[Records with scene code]
◆ ◆ ◆ ◆ ◆ ◆ ◆

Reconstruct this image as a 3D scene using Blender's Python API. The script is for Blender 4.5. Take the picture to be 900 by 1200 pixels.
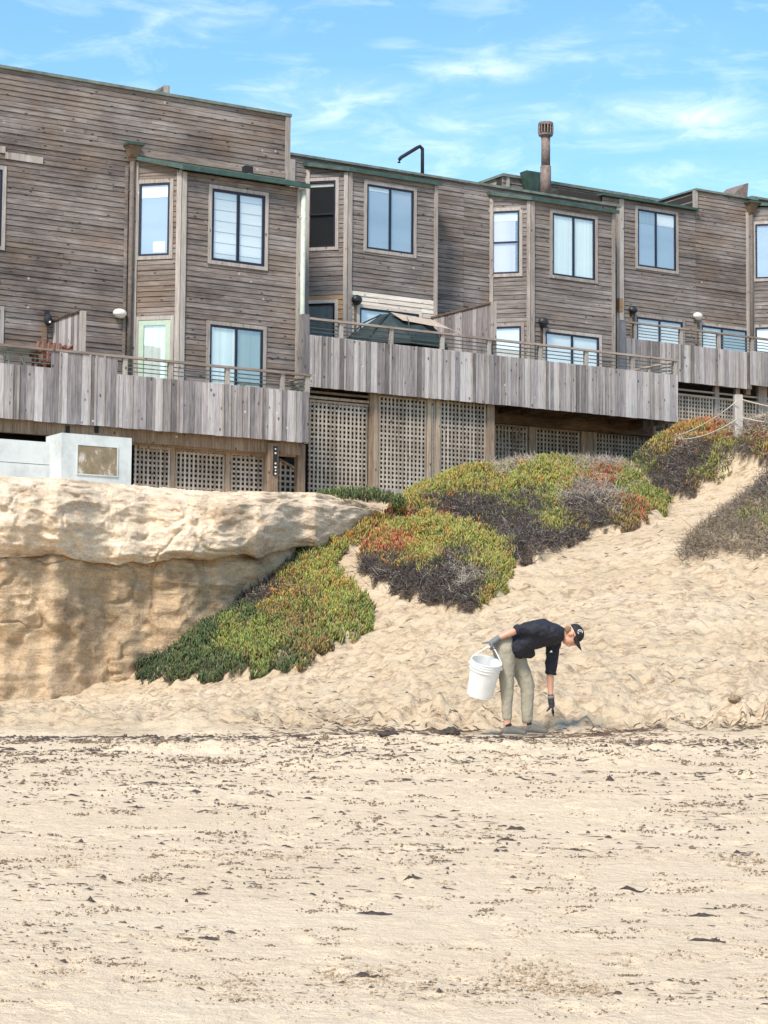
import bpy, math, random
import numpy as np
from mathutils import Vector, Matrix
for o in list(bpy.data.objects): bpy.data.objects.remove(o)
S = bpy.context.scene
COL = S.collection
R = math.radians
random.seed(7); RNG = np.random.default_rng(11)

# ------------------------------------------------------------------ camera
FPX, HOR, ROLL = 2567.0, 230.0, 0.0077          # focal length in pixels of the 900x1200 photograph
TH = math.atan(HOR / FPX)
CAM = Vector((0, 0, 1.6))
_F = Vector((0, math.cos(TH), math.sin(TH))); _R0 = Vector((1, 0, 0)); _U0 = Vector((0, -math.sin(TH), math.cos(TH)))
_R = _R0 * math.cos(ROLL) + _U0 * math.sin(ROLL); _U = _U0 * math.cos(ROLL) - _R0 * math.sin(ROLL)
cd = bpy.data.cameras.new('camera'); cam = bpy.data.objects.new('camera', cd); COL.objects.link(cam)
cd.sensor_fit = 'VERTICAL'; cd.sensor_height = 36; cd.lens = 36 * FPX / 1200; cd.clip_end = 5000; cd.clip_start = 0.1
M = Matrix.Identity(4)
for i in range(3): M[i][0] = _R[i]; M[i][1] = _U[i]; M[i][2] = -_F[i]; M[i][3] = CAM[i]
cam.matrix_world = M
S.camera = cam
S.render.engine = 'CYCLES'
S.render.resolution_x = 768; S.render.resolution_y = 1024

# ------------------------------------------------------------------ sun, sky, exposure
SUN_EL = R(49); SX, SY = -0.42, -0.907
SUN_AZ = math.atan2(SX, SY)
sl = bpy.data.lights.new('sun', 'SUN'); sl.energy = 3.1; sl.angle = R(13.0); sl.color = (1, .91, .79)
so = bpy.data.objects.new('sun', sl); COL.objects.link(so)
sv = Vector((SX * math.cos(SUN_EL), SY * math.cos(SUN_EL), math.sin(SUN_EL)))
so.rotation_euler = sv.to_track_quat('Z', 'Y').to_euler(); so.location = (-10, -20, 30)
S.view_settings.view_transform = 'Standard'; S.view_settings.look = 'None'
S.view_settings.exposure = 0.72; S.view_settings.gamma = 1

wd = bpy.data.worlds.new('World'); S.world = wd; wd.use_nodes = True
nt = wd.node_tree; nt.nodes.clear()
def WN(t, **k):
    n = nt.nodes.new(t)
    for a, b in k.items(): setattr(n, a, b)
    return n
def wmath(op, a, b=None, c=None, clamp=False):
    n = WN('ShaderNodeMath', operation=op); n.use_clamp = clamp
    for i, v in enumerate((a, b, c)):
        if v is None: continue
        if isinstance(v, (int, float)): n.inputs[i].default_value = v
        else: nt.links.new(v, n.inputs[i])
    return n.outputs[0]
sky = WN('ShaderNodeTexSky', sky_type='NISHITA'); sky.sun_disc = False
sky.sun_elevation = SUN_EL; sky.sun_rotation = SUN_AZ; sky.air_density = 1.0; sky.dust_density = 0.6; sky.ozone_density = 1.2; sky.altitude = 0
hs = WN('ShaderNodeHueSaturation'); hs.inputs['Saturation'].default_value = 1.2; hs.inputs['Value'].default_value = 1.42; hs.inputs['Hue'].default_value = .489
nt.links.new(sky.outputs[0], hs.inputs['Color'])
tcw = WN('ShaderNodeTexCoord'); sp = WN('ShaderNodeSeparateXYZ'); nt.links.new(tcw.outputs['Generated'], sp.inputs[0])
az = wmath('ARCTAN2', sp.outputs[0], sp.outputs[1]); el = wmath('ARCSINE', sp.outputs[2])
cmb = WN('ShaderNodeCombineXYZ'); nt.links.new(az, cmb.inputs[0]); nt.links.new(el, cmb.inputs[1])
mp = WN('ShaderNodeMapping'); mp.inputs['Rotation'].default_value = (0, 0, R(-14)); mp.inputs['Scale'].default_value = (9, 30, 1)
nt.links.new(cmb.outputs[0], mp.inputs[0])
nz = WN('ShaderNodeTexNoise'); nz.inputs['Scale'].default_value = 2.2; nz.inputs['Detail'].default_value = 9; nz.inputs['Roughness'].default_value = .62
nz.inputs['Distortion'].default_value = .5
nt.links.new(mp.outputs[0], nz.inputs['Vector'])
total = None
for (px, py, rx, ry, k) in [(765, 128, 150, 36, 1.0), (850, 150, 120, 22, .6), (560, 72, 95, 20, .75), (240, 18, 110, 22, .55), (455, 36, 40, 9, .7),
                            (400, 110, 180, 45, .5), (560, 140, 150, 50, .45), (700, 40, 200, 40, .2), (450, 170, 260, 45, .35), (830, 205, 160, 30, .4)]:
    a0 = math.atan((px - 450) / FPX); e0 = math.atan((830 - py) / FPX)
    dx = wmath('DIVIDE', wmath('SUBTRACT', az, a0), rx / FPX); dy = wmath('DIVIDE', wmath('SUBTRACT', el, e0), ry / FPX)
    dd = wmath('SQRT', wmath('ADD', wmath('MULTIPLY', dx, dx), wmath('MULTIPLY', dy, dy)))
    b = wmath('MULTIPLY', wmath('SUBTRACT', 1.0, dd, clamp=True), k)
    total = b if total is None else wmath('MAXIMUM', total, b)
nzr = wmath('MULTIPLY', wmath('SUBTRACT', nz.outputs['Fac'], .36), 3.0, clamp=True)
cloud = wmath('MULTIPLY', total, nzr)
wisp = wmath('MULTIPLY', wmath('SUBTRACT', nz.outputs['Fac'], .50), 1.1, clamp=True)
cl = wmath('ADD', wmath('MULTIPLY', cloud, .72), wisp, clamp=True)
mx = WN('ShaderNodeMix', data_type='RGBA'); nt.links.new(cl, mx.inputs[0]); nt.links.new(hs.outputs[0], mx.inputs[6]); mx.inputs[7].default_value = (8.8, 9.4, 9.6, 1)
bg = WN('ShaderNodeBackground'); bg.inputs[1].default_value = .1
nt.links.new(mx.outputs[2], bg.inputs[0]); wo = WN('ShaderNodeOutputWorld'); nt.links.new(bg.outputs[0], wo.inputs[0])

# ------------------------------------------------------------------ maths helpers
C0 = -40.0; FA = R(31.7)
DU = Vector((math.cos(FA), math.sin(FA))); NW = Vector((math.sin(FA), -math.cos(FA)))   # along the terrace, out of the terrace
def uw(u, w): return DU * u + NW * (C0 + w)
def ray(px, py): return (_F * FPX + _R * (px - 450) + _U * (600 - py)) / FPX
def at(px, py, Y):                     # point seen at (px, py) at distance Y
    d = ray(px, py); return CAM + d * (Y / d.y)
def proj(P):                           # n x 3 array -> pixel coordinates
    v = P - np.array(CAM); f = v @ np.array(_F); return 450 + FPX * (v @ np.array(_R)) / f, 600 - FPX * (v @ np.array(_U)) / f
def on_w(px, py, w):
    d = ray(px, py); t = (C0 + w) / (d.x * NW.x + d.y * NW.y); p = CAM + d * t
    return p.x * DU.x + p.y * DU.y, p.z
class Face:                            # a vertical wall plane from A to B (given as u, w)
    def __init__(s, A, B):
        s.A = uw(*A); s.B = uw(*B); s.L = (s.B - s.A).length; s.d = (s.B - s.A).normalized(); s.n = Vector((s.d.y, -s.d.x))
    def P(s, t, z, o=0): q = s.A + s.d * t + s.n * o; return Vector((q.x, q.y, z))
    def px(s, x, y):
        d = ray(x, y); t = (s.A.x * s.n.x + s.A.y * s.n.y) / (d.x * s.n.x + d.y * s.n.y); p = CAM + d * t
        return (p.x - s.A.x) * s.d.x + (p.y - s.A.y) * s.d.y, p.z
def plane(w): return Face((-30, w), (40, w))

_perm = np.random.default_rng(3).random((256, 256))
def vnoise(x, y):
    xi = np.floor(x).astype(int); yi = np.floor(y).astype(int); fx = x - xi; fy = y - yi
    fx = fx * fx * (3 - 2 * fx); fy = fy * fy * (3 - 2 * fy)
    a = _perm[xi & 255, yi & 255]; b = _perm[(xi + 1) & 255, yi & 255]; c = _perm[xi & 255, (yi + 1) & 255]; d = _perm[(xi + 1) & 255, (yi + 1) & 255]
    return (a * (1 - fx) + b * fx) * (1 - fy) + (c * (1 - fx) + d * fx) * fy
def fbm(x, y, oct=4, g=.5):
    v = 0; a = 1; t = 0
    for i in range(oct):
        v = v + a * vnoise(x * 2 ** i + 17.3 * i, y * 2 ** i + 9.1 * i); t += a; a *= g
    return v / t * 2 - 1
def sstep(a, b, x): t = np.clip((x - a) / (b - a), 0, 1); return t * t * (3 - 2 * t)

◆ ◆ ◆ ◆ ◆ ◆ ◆

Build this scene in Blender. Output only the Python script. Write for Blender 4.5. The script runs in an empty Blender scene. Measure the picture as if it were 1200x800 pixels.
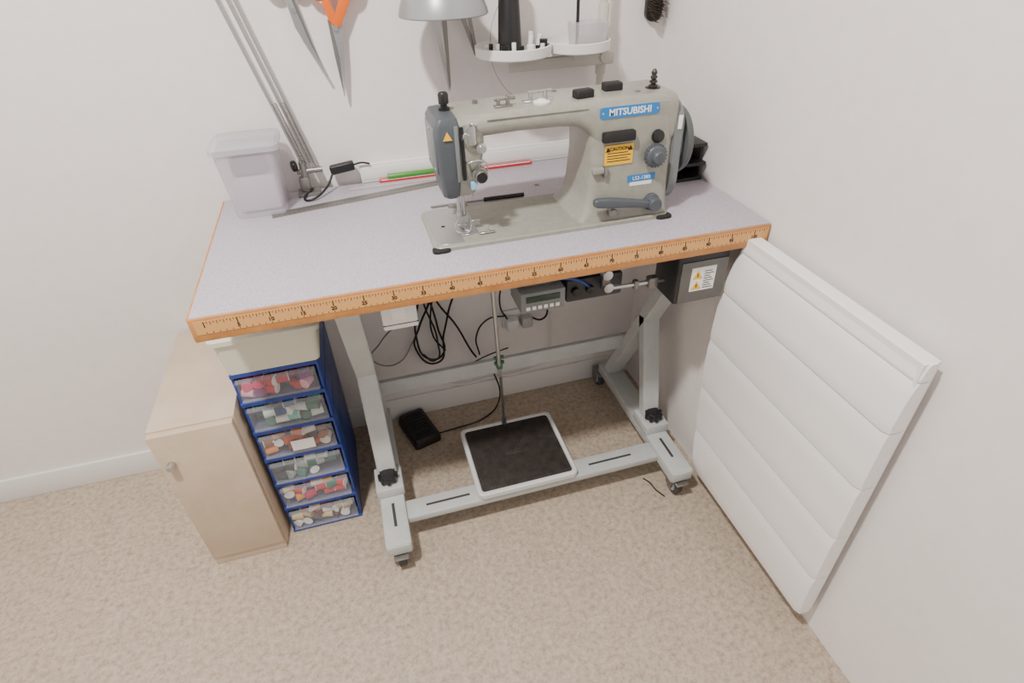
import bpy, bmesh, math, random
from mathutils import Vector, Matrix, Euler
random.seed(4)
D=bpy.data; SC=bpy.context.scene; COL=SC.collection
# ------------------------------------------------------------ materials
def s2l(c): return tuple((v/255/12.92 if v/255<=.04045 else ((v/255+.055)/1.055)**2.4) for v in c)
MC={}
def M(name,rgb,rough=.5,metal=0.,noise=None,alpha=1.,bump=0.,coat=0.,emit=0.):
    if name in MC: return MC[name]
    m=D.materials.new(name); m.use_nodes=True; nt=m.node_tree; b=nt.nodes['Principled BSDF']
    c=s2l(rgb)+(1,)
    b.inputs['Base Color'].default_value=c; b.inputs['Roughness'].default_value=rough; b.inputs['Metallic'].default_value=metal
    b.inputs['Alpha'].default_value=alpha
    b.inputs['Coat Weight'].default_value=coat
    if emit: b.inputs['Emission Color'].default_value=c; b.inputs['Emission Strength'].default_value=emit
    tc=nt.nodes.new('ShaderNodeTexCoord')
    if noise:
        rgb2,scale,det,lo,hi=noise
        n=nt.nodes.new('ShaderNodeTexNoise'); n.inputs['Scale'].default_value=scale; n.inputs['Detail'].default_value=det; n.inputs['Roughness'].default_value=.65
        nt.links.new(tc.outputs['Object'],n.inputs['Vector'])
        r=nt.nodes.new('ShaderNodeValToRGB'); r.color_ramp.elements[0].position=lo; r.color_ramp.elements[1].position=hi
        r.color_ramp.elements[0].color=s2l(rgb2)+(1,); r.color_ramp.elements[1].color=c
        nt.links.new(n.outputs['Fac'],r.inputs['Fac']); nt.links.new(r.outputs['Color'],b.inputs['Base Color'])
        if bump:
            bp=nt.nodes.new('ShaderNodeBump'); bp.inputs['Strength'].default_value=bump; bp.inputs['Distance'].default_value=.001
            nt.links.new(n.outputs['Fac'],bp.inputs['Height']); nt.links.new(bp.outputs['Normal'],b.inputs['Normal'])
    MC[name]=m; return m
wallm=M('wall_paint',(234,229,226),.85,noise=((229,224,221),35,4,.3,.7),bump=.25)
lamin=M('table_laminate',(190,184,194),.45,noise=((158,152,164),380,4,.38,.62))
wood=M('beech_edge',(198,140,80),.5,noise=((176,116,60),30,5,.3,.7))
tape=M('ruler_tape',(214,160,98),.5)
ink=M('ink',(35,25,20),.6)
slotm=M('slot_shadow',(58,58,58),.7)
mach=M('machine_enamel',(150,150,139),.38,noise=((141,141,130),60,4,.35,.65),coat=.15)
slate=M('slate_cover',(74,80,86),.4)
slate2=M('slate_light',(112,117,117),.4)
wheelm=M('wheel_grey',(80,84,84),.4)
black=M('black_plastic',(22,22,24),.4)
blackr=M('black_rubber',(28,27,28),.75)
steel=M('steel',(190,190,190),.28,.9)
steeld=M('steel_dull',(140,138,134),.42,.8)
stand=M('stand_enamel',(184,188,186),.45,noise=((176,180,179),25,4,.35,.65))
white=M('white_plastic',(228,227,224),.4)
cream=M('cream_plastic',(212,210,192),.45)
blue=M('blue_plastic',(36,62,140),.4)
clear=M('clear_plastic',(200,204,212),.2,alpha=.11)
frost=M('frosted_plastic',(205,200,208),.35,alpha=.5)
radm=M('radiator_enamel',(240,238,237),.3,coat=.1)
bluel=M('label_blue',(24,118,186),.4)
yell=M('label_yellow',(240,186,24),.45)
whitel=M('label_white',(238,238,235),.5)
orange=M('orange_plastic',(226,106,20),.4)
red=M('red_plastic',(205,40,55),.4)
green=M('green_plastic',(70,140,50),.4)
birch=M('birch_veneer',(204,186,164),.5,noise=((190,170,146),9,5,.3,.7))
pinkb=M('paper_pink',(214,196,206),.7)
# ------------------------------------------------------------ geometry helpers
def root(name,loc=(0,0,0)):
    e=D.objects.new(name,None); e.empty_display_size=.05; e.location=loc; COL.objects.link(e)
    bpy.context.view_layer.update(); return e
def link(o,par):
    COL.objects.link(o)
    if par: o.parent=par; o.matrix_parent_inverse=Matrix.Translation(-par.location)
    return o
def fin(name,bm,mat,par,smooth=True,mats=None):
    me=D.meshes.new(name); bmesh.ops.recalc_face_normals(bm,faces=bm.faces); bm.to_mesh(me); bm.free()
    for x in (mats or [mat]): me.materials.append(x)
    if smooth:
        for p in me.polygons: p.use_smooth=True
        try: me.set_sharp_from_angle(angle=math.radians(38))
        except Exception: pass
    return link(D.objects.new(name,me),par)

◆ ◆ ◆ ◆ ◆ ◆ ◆

Leaving out all pictures, set down exactly the lines of the material above, from the line with "Reconstruct this image" to the line with "random.seed(7); RNG = np.random.default_rng(11)" inclusive, and no others.

Reconstruct this image as a 3D scene using Blender's Python API. The script is for Blender 4.5. Take the picture to be 900 by 1200 pixels.
import bpy, math, random
import numpy as np
from mathutils import Vector, Matrix
for o in list(bpy.data.objects): bpy.data.objects.remove(o)
S = bpy.context.scene
COL = S.collection
R = math.radians
random.seed(7); RNG = np.random.default_rng(11)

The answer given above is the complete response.